>> START

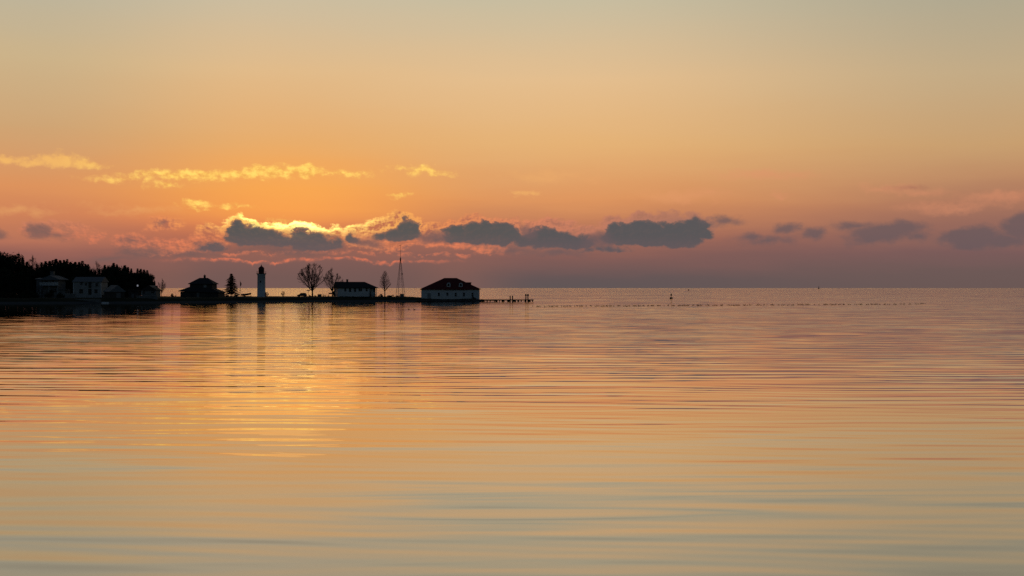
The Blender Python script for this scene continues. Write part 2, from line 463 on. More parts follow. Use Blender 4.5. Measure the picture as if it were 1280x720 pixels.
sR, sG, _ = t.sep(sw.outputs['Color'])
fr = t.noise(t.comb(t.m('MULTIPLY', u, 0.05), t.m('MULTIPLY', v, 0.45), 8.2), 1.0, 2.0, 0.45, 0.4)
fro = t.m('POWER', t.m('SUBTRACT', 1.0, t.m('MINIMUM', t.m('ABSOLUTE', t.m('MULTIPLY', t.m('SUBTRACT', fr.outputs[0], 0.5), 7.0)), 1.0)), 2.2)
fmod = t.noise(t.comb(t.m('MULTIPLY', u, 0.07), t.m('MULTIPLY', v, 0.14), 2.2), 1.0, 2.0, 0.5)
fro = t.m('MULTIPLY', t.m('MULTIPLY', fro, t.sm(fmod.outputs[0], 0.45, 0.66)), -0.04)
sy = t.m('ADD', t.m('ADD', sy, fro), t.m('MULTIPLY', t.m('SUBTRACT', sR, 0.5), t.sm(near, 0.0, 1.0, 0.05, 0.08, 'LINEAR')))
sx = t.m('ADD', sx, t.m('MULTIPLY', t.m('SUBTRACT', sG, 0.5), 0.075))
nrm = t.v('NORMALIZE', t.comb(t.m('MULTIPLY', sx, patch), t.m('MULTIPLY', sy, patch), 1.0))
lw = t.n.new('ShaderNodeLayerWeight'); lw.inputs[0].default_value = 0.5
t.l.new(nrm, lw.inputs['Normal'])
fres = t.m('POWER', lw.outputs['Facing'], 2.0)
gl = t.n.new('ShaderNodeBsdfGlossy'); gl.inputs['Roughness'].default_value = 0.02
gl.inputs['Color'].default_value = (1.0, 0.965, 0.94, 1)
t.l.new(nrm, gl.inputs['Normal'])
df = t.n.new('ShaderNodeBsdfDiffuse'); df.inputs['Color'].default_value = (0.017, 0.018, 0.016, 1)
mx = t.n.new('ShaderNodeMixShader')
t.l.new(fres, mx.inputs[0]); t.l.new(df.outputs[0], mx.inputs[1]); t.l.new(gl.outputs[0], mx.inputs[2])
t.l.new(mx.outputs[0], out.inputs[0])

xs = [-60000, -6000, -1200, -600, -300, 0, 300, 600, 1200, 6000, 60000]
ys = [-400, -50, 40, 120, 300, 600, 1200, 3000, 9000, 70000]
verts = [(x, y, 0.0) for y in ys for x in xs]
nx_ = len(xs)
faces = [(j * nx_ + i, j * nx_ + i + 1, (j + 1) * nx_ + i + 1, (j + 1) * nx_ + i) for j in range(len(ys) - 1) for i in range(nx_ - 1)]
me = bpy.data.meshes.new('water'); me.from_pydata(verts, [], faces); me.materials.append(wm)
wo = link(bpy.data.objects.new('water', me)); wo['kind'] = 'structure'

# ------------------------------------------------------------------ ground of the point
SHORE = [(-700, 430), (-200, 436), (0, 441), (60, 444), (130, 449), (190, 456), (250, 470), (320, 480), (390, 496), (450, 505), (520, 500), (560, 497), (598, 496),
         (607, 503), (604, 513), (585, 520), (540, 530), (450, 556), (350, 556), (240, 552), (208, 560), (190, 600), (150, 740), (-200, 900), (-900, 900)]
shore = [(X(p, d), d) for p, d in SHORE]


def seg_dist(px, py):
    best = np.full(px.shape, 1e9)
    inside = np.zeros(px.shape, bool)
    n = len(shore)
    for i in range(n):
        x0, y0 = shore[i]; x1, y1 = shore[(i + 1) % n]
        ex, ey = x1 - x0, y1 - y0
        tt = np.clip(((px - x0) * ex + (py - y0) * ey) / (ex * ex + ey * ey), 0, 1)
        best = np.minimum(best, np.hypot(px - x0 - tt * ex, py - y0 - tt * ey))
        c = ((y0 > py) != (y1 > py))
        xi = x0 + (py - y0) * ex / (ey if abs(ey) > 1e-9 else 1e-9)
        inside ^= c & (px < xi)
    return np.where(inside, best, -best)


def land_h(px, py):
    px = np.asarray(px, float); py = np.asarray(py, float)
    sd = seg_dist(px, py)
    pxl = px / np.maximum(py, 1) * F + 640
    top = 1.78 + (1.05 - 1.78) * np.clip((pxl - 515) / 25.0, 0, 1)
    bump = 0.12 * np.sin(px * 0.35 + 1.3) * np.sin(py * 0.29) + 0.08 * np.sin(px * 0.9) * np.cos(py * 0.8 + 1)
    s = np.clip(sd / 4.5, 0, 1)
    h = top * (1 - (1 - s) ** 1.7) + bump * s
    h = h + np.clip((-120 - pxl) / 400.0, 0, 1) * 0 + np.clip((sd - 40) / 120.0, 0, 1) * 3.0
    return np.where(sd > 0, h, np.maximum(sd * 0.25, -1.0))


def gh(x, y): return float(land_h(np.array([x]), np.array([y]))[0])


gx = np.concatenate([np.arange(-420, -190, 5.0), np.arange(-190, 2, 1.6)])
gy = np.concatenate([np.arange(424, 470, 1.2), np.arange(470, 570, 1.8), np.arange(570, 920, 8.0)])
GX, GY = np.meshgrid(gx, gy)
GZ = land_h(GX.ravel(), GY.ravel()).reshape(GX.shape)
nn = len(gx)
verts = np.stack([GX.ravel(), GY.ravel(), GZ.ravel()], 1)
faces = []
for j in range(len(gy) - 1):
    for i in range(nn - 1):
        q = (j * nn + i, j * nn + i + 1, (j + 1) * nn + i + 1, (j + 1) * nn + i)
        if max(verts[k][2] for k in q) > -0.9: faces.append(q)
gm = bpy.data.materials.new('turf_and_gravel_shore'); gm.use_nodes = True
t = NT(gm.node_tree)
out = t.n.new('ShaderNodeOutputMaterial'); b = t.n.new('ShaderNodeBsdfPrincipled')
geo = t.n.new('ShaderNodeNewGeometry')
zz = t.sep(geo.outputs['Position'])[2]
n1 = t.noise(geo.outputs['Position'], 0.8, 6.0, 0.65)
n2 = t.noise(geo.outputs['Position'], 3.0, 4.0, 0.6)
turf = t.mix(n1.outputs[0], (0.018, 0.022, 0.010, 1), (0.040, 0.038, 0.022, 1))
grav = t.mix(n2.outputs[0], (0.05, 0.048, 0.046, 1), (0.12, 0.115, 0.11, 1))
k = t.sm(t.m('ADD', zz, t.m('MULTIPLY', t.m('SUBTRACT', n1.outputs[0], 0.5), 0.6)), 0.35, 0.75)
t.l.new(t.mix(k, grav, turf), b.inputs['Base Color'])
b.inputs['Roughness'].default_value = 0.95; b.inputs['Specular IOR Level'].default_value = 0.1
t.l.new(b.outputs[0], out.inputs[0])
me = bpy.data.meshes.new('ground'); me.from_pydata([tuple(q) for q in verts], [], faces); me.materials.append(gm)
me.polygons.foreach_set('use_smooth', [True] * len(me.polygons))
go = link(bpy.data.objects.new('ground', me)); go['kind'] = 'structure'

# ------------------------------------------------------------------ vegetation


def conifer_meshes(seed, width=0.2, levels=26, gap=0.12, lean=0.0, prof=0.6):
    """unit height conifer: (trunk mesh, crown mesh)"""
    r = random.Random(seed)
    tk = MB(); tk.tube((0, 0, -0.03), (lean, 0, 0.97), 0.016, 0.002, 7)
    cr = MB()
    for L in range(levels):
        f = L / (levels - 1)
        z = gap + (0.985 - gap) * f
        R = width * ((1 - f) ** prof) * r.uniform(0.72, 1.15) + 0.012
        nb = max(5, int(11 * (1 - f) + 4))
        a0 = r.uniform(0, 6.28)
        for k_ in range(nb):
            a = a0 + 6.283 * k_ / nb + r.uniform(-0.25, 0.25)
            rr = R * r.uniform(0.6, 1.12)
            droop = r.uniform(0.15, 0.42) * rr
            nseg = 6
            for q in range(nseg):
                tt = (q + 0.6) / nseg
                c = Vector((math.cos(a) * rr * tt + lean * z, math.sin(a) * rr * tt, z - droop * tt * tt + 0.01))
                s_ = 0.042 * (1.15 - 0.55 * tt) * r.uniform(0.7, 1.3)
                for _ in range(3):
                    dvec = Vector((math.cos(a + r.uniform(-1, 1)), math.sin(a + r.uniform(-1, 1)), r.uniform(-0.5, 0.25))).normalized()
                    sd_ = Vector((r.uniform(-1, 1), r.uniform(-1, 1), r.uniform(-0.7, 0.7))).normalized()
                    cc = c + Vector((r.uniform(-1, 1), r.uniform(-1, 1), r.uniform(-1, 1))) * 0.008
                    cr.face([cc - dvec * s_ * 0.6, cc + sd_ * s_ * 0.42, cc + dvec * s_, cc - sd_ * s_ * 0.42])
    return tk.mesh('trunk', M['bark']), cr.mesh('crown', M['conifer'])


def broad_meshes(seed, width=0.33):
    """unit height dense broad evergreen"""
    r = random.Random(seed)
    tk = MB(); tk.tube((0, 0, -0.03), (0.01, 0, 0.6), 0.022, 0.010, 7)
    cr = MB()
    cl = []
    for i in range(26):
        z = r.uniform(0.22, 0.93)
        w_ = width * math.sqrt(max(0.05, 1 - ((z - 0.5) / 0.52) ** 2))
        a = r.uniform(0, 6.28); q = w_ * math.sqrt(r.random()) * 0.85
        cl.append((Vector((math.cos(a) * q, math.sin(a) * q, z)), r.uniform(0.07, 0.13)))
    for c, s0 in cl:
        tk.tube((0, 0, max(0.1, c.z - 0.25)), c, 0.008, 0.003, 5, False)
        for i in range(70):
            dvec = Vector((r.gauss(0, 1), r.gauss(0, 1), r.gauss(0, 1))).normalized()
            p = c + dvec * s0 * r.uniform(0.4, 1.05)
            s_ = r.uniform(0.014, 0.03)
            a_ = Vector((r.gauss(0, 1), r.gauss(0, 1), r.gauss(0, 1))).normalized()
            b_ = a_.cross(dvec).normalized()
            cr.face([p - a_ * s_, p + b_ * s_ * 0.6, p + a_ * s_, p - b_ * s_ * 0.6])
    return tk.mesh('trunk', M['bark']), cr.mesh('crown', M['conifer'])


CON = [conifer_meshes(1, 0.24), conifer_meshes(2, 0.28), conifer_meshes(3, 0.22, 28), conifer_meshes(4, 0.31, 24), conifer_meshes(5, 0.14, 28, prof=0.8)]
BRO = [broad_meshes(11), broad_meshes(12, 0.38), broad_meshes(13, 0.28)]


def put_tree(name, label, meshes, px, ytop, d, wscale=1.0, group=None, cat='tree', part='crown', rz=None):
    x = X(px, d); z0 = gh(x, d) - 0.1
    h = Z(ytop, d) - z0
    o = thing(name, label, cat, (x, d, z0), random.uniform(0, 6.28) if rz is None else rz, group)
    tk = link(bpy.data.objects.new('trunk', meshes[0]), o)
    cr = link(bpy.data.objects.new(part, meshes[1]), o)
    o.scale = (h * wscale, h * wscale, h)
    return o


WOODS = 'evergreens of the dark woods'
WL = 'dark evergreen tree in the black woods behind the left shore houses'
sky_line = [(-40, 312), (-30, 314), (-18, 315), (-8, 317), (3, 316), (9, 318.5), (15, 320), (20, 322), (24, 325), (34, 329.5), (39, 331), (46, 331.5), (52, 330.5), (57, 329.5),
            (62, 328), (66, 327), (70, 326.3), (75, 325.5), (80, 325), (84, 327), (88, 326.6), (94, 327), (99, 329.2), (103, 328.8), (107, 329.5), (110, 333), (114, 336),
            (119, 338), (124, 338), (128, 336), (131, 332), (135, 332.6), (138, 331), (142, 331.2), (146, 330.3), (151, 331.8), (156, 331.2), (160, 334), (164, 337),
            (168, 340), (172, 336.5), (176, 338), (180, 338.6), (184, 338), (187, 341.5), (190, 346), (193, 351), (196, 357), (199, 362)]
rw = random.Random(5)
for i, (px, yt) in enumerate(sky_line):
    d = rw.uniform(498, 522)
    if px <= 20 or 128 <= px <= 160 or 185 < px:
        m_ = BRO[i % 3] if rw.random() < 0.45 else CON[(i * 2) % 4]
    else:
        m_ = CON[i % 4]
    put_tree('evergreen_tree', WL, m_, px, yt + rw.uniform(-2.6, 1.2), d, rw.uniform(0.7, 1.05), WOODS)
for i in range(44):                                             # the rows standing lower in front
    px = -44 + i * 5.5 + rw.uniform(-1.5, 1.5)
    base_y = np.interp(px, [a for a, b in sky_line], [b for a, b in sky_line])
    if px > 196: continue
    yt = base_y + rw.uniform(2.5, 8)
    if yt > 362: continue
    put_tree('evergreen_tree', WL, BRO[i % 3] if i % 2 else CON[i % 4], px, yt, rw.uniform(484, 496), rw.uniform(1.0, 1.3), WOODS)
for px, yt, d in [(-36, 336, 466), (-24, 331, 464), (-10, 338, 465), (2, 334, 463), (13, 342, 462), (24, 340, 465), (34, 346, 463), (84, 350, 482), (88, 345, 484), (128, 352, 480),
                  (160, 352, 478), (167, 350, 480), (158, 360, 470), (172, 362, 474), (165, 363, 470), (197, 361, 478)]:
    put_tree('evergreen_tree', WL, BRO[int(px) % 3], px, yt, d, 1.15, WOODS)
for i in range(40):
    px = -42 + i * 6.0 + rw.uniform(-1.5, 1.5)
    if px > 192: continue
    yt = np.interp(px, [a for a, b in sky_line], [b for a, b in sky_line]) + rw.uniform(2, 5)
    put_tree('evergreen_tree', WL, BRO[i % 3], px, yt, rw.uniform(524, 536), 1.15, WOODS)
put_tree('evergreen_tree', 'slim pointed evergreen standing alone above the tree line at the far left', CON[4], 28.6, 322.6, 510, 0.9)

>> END

**WORK TO BE COMPLETED**.
Repeat the listing above exactly from its first line to the line containing "t.l.new(mx.outputs[0], out.inputs[0])", both included, and omit the pictures.

**TASK RESPONSE**.
The Blender Python script for this scene continues. Write part 2, from line 463 on. More parts follow. Use Blender 4.5. Measure the picture as if it were 1280x720 pixels.
sR, sG, _ = t.sep(sw.outputs['Color'])
fr = t.noise(t.comb(t.m('MULTIPLY', u, 0.05), t.m('MULTIPLY', v, 0.45), 8.2), 1.0, 2.0, 0.45, 0.4)
fro = t.m('POWER', t.m('SUBTRACT', 1.0, t.m('MINIMUM', t.m('ABSOLUTE', t.m('MULTIPLY', t.m('SUBTRACT', fr.outputs[0], 0.5), 7.0)), 1.0)), 2.2)
fmod = t.noise(t.comb(t.m('MULTIPLY', u, 0.07), t.m('MULTIPLY', v, 0.14), 2.2), 1.0, 2.0, 0.5)
fro = t.m('MULTIPLY', t.m('MULTIPLY', fro, t.sm(fmod.outputs[0], 0.45, 0.66)), -0.04)
sy = t.m('ADD', t.m('ADD', sy, fro), t.m('MULTIPLY', t.m('SUBTRACT', sR, 0.5), t.sm(near, 0.0, 1.0, 0.05, 0.08, 'LINEAR')))
sx = t.m('ADD', sx, t.m('MULTIPLY', t.m('SUBTRACT', sG, 0.5), 0.075))
nrm = t.v('NORMALIZE', t.comb(t.m('MULTIPLY', sx, patch), t.m('MULTIPLY', sy, patch), 1.0))
lw = t.n.new('ShaderNodeLayerWeight'); lw.inputs[0].default_value = 0.5
t.l.new(nrm, lw.inputs['Normal'])
fres = t.m('POWER', lw.outputs['Facing'], 2.0)
gl = t.n.new('ShaderNodeBsdfGlossy'); gl.inputs['Roughness'].default_value = 0.02
gl.inputs['Color'].default_value = (1.0, 0.965, 0.94, 1)
t.l.new(nrm, gl.inputs['Normal'])
df = t.n.new('ShaderNodeBsdfDiffuse'); df.inputs['Color'].default_value = (0.017, 0.018, 0.016, 1)
mx = t.n.new('ShaderNodeMixShader')
t.l.new(fres, mx.inputs[0]); t.l.new(df.outputs[0], mx.inputs[1]); t.l.new(gl.outputs[0], mx.inputs[2])
t.l.new(mx.outputs[0], out.inputs[0])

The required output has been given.